There were no reports of religious prisoners or detainees.

Forced Religious Conversion

There were no reports of forced religious conversion, including of minor U.S. citizens who had been abducted or illegally removed from the United States, or of the refusal to allow such citizens to be returned to the United States.

Section III. Societal Attitudes

Relations between the country's diverse religious communities are amicable, and ecumenical dialog between them continues. In 1999 the Catholic Church announced that it would no longer call neo-Pentecostal and evangelical churches "sects," which increasingly has been viewed as a pejorative term, but would call them instead "religious organizations." In 1999 Catholic, Protestant, and Jewish religious leaders initiated an interfaith dialog in the country. As a demonstration of improving Catholic-Protestant relations, a nationwide meeting of Catholics and Protestants was held in May 2000. Catholic-Protestant meetings at the departmental (state) and national level have continued; there was a national meeting in May 2002. In addition, the churches are encouraging interfaith dialog at the grass-roots level between their members.

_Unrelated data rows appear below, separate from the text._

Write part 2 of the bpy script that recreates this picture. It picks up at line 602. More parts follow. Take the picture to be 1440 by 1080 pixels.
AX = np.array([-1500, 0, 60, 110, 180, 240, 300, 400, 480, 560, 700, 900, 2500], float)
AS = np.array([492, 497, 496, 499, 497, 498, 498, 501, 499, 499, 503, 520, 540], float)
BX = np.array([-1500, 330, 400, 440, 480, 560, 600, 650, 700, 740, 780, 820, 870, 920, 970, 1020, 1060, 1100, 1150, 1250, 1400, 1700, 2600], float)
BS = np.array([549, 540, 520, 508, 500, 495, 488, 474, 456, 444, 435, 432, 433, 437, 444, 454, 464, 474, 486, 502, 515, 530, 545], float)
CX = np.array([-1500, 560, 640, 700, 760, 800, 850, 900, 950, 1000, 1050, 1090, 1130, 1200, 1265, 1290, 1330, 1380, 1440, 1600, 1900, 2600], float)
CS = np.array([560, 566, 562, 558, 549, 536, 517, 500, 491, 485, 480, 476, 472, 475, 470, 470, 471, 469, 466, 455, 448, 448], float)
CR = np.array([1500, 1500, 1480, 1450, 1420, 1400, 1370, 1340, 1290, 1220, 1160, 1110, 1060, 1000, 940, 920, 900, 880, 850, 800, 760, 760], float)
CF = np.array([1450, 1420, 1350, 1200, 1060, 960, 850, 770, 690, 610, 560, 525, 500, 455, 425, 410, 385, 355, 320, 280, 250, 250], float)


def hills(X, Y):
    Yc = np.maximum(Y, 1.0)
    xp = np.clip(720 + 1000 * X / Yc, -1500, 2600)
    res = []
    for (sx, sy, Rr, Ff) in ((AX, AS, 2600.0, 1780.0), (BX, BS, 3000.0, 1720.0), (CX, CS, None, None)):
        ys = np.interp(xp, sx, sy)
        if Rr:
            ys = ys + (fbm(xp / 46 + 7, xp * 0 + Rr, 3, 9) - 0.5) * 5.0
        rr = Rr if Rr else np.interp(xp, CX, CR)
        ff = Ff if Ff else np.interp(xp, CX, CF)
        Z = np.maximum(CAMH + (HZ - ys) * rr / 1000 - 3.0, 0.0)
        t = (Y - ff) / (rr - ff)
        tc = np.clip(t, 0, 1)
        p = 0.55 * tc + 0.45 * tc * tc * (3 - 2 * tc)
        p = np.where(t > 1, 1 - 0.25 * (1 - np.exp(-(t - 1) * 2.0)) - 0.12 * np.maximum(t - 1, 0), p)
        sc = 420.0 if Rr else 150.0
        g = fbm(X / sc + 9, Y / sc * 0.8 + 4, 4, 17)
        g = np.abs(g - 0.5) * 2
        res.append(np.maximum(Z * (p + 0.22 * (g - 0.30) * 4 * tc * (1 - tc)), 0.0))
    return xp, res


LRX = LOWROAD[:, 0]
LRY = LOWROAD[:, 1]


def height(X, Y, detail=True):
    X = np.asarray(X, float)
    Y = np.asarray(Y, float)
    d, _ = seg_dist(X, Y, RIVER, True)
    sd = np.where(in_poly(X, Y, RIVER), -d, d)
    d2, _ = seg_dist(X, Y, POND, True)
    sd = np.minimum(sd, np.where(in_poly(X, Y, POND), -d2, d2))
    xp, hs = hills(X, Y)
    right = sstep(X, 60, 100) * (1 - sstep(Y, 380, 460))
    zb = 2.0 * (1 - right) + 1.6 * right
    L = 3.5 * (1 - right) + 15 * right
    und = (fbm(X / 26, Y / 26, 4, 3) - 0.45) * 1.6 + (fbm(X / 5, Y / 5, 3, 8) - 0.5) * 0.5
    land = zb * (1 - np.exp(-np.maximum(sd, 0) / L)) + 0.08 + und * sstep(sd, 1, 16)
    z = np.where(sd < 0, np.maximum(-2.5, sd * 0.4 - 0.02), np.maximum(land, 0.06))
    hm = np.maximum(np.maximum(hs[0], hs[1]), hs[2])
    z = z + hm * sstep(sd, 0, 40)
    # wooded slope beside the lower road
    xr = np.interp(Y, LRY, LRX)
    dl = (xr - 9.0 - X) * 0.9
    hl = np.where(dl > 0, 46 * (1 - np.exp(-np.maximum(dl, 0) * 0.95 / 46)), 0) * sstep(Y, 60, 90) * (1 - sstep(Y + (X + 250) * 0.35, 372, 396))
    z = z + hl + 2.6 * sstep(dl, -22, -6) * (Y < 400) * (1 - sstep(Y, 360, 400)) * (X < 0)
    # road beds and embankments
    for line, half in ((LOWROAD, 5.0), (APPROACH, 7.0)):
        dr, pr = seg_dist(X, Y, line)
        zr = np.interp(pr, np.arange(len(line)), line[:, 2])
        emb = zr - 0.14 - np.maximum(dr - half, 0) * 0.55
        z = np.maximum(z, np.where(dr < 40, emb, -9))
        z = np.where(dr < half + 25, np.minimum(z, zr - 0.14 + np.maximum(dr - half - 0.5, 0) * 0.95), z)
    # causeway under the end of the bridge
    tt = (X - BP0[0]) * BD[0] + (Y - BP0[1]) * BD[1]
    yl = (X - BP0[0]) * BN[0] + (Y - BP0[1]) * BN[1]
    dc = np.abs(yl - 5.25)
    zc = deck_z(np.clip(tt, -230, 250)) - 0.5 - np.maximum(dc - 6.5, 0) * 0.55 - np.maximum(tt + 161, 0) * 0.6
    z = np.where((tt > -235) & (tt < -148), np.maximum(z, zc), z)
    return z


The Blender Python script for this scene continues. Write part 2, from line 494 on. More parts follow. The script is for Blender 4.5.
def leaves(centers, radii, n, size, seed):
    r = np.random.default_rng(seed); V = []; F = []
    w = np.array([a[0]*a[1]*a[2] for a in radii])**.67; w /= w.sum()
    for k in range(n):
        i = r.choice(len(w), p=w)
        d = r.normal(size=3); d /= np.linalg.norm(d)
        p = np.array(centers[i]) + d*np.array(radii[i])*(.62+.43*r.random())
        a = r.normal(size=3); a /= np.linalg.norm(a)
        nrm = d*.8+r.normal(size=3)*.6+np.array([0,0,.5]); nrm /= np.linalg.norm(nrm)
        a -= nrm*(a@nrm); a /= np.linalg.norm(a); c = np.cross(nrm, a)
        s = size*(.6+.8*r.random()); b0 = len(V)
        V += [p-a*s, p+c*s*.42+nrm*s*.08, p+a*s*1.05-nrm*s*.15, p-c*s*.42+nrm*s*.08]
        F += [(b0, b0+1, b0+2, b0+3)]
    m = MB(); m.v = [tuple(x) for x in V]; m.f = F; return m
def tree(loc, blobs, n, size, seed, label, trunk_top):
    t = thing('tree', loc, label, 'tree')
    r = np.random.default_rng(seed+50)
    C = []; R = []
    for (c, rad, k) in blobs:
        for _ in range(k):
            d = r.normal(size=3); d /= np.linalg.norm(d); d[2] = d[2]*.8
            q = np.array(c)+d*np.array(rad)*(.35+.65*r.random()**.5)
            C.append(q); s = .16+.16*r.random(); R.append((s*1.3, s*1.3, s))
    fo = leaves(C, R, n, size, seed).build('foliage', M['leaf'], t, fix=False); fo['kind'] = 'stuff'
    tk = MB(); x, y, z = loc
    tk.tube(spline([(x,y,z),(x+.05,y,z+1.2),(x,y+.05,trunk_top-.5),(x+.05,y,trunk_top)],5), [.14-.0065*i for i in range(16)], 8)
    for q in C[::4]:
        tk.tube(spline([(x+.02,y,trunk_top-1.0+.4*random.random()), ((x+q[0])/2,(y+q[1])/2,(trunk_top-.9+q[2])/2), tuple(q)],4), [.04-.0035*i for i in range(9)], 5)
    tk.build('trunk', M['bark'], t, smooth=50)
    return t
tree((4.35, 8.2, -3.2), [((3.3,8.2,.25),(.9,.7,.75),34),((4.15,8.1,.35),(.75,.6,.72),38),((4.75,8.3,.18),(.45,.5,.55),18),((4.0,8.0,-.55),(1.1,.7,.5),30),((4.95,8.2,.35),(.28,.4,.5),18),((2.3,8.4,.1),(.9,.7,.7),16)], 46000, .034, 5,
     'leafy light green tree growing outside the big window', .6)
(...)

The Catholics and Methodists of Cochabamba have collaborated on publications and vigils, and following the Vatican's lead, Catholics and Lutherans in the country recognize each other's rituals of baptism.

There are no serious rivalries between religious groups, although there were reports of some resentment of missionary groups by Roman Catholics. The country's small Muslim community complained to the Government of discrimination against it by a minority of private citizens in the fall of 2001.

Section IV. U.S. Government Policy

The U.S. Embassy discusses religious freedom issues with the Government in the context of its overall dialog and policy of promoting human rights and as an independent issue. The U.S. Ambassador and other embassy officers meet regularly with religious authorities, including the Ministry of Foreign Affairs and Worship, principal religious leaders, and the Papal Nuncio.